Rise of machine

To the other drivers on the A9 motorway between Munich and Nuremberg, the silver BMW 5-Series is as good as invisible, sharing the road space with the usual throng of trucks, buses, motorbikes and other drivers in similar German products.

But a closer look would reveal that the driver isn’t holding the steering wheel at all, and if they could look into the footwell, they would see that his feet aren’t touching the pedals either.

This is an autonomous 5-Series, the product of BMW’s Highly Automated Driving project and its manager, Dr Nico Kampchen, is behind the wheel - despite having virtually no input into the driving process.

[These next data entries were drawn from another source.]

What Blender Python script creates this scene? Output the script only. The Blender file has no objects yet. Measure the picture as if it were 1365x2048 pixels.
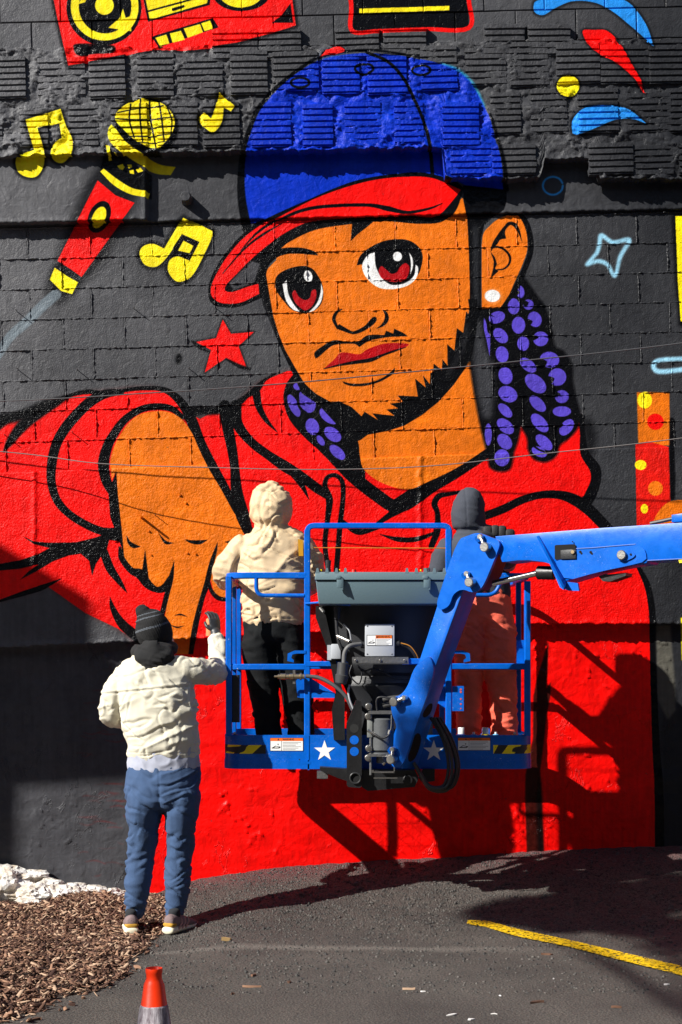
import bpy, bmesh, math, random
import numpy as np
from mathutils import Vector, Matrix
from mathutils import noise as mnoise
random.seed(7); np.random.seed(7)
R = math.radians
SC = bpy.context.scene
COL = SC.collection

# ------------------------------------------------------------------ camera, sky, sun
EYE = 1.49            # lens height above the pavement
FOC = 3000.0          # focal length in photo pixels
HOR = 1330.0          # row of the horizon in the photo
cam_d = bpy.data.cameras.new('camera')
cam = bpy.data.objects.new('camera', cam_d); COL.objects.link(cam)
cam.location = (0, -10, EYE); cam.rotation_euler = (R(90), 0, 0)
cam_d.sensor_width = 36; cam_d.lens = FOC/2048*36
cam_d.shift_y = (HOR-1024)/2048
cam_d.clip_start = 0.05; cam_d.clip_end = 500
SC.camera = cam

SUN = Vector((-1.5, -1.0, 1.25)).normalized()      # towards the sun
elev = math.asin(SUN.z); azim = math.atan2(SUN.x, SUN.y)
world = bpy.data.worlds.new('World'); SC.world = world; world.use_nodes = True
wn = world.node_tree.nodes; wl = world.node_tree.links
sky = wn.new('ShaderNodeTexSky'); sky.sky_type = 'NISHITA'; sky.sun_disc = False
sky.sun_elevation = elev; sky.sun_rotation = azim % (2*math.pi)
sky.air_density = 1.0; sky.dust_density = 0.6; sky.ozone_density = 1.0
bg = wn['Background']; wl.new(sky.outputs[0], bg.inputs[0]); bg.inputs[1].default_value = 0.05
sd = bpy.data.lights.new('sun', 'SUN'); sd.energy = 5.0; sd.angle = R(0.55); sd.color = (1.0, 0.965, 0.90)
so = bpy.data.objects.new('sun', sd); COL.objects.link(so)
so.rotation_euler = (-SUN).to_track_quat('-Z', 'Y').to_euler(); so.location = (-8, -12, 9)
SC.view_settings.view_transform = 'Standard'; SC.view_settings.look = 'None'
SC.view_settings.exposure = 0.66; SC.view_settings.gamma = 1.0; SC.view_settings.use_curve_mapping = False
SC.cycles.max_bounces = 6; SC.cycles.use_denoising = True

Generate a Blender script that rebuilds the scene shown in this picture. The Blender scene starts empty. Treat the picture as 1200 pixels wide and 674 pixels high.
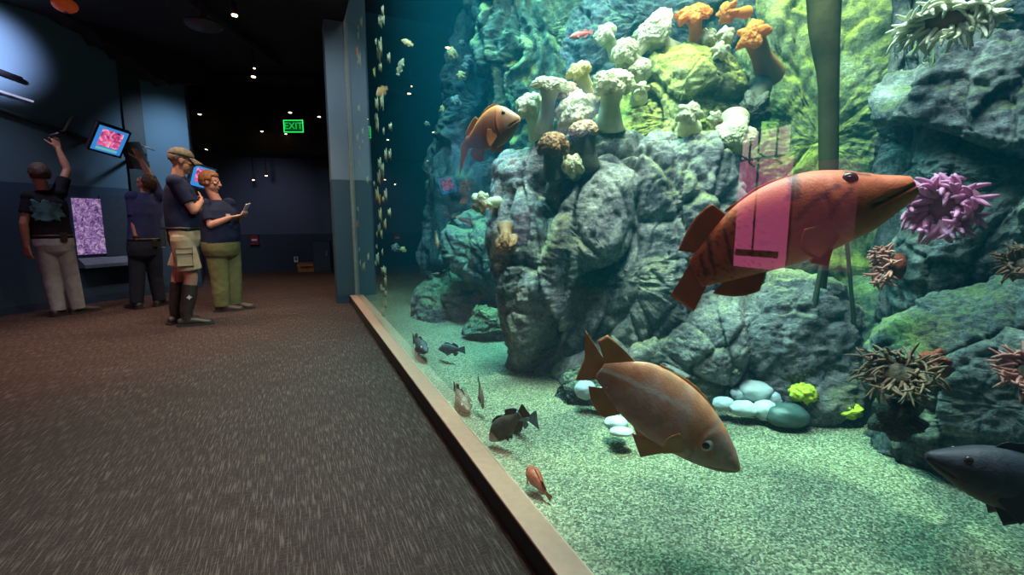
import bpy, bmesh, math, random
from mathutils import Vector, Matrix, noise
random.seed(7)
SC = bpy.context.scene
COL = SC.collection
V = Vector
PI = math.pi

# ------------------------------------------------------------------ camera
F = 560.0
CAMH = 1.10
YAW = math.radians(24.3)      # clockwise from +Y (the tank front runs along +Y)
PITCH = math.radians(8.03)
CAM = V((0, 0, CAMH))
FWD = V((math.sin(YAW) * math.cos(PITCH), math.cos(YAW) * math.cos(PITCH), -math.sin(PITCH)))
RGT = V((math.cos(YAW), -math.sin(YAW), 0))
UPV = RGT.cross(FWD)
cd = bpy.data.cameras.new('camera')
cd.sensor_width = 36.0
cd.lens = F / 1200 * 36.0
cd.clip_start = 0.05
cam = bpy.data.objects.new('camera', cd)
COL.objects.link(cam)
M3 = Matrix((RGT, UPV, -FWD)).transposed()
cam.matrix_world = Matrix.Translation(CAM) @ M3.to_4x4()
SC.camera = cam

def ray(x, y):
    return FWD * F + RGT * (x - 600) - UPV * (y - 337)
def P(x, y, d):
    """world point at forward distance d metres"""
    return CAM + ray(x, y) * (d / F)
def G(x, y, z=0.0):
    r = ray(x, y)
    return CAM + r * ((z - CAMH) / r.z)
def PX(x, y, X):
    r = ray(x, y)
    return CAM + r * (X / r.x)
def hit(x, y, C, n):
    r = ray(x, y)
    return CAM + r * ((C - CAM).dot(n) / r.dot(n))
def DX(x, y, X):
    """forward distance at which the sight line reaches plane x = X"""
    return X / (ray(x, y).x / F)
def PPM(d):
    return F / d     # pixels per metre

# ------------------------------------------------------------------ helpers
def link(name, me, mat=None, parent=None, loc=None):
    o = bpy.data.objects.new(name, me)
    COL.objects.link(o)
    if mat is not None and not me.materials:
        for m in (mat if isinstance(mat, (list, tuple)) else [mat]):
            me.materials.append(m)
    if parent is not None:
        o.parent = parent
    if loc is not None:
        o.location = loc
    return o
def tag(o, label, cat, group=None, kind=None):
    o['label'] = label
    o['category'] = cat
    if group: o['group'] = group
    if kind: o['kind'] = kind
    return o
def struct(o, label=None, cat=None):
    o['kind'] = 'structure'
    if label: o['label'] = label
    if cat: o['category'] = cat
    return o
def empty(name, loc, label=None, cat=None, group=None):
    o = bpy.data.objects.new(name, None)
    COL.objects.link(o)
    o.location = loc
    o.empty_display_size = 0.1
    if label: tag(o, label, cat, group)
    return o
def copy_tree(o, parent=None):
    c = o.copy(); COL.objects.link(c)
    if parent is not None: c.parent = parent
    for ch in list(o.children): copy_tree(ch, c)
    return c
def bm_mesh(bm, name, smooth=True, off=None):
    if off is not None:
        bmesh.ops.translate(bm, verts=bm.verts, vec=-off)
    bmesh.ops.recalc_face_normals(bm, faces=bm.faces)
    me = bpy.data.meshes.new(name)
    if smooth:
        for f in bm.faces: f.smooth = True
    bm.to_mesh(me); bm.free()
    return me
def box(bm, lo, hi, bevel=0.0):
    r = bmesh.ops.create_cube(bm, size=1)
    lo, hi = V(lo), V(hi)
    for v in r['verts']:
        v.co = V((lo[i] + (v.co[i] + .5) * (hi[i] - lo[i]) for i in range(3)))
    if bevel:
        es = list({e for v in r['verts'] for e in v.link_edges})
        bmesh.ops.bevel(bm, geom=es, offset=bevel, segments=2, profile=.5, affect='EDGES')
def obox(bm, C, ax, ay, az, hx, hy, hz, bevel=0.0):
    """oriented box: centre, axes, half sizes"""
    r = bmesh.ops.create_cube(bm, size=2)
    for v in r['verts']:
        v.co = C + ax * (v.co.x * hx) + ay * (v.co.y * hy) + az * (v.co.z * hz)
    if bevel:
        es = list({e for v in r['verts'] for e in v.link_edges})
        bmesh.ops.bevel(bm, geom=es, offset=bevel, segments=2, profile=.5, affect='EDGES')
def frame_of(d):
    d = d.normalized()
    a = d.cross(V((0, 0, 1)))
    if a.length < 1e-3: a = d.cross(V((0, 1, 0)))
    a.normalize()
    return a, d.cross(a).normalized(), d
def tube(bm, pts, rads, n=10, cap=True, ell=None):
    """sweep rings along pts; ell=(dir,k): squash ring offsets along dir by k"""
    pts = [V(p) for p in pts]
    rings = []
    prev = None
    for i, p in enumerate(pts):
        d = (pts[min(i + 1, len(pts) - 1)] - pts[max(i - 1, 0)])
        if d.length < 1e-9: d = V((0, 0, 1))
        d.normalize()
        if prev is None:
            a, b, _ = frame_of(d)
        else:
            a = (prev - d * prev.dot(d)).normalized(); b = d.cross(a)
        prev = a
        ring = []
        for k in range(n):
            t = 2 * PI * k / n
            o = (a * math.cos(t) + b * math.sin(t)) * rads[i]
            if ell: o = o - ell[0] * (o.dot(ell[0]) * (1 - ell[1]))
            ring.append(bm.verts.new(p + o))
        rings.append(ring)
    for i in range(len(rings) - 1):
        for k in range(n):
            bm.faces.new((rings[i][k], rings[i][(k + 1) % n], rings[i + 1][(k + 1) % n], rings[i + 1][k]))
    if cap:
        bm.faces.new(rings[0][::-1]); bm.faces.new(rings[-1])
    return rings
def cone(bm, A, ra, B, rb, n=14, ends=True, ell=None):
    """tapered limb with round (ends) or flat ends"""
    A, B = V(A), V(B)
    d = (B - A)
    L = d.length
    if L < 1e-6: d = V((0, 0, 1))
    d.normalize()
    pts, rad = [], []
    if ends:
        for k in range(5):
            t = PI / 2 * k / 5
            pts.append(A - d * (ra * math.cos(t))); rad.append(max(ra * math.sin(t), ra * .08))
    pts.append(A); rad.append(ra)
    pts.append(A.lerp(B, .5)); rad.append((ra + rb) / 2)
    pts.append(B); rad.append(rb)
    if ends:
        for k in range(4, -1, -1):
            t = PI / 2 * k / 5
            pts.append(B + d * (rb * math.cos(t))); rad.append(max(rb * math.sin(t), rb * .08))
    tube(bm, pts, rad, n, True, ell)
def ellipsoid(bm, C, ax, ay, az, rx, ry, rz, nu=20, nv=12):
    r = bmesh.ops.create_uvsphere(bm, u_segments=nu, v_segments=nv, radius=1)
    for v in r['verts']:
        v.co = C + ax * (v.co.x * rx) + ay * (v.co.y * ry) + az * (v.co.z * rz)
EX, EY, EZ = V((1, 0, 0)), V((0, 1, 0)), V((0, 0, 1))
def fr(p, f, o=4, H=.9):
    return noise.fractal(p * f, H, 2.1, o)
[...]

The test vehicle has already completed more than 3,000 miles of development driving, and once in the motorway environment where it is designed to operate, all that the driver needs to do is push a button.

“This is an entirely new situation and experience for the driver - it is a strange feeling handing over complete control of the car to an autonomous system.

“But after a few minutes of experiencing the smooth, sovereign and safe driving style, drivers and passengers begin to relax somewhat and trust the independent system,” says Kampchen.

“Nevertheless, the driver is still responsible for the situation at all times and must constantly keep an eye on traffic and the surroundings,” he adds.

Combining technology such as Emergency Stop Assistant and Adaptive Cruise Control, some of which is already available on production cars, the 5-Series is constantly monitoring its surroundings and can react and deal with any potential situation.

The team explain that dealing with traffic merging onto the motorway was the biggest challenge, but the test car can slow to allow this to happen or even change lanes. Overtaking, emergency stops, changing road surface and weather conditions - all of this is dealt with automatically.

And while this might seem like the stuff of fantasy, the biggest hurdle to overcome is essentially in the minds of the consumers.

Handing over complete control to computer software is a big step - even though we climb aboard airliners that do just that on a regular basis - and it’s easy to think that this will result in a general disengagement from the process of driving that isn’t necessarily seen as progress.

Yet the truth is that computers don’t make errors, only humans do, and a world in which a computer can respond in split seconds to a situation you may not even see developing can only be a good thing for every road user.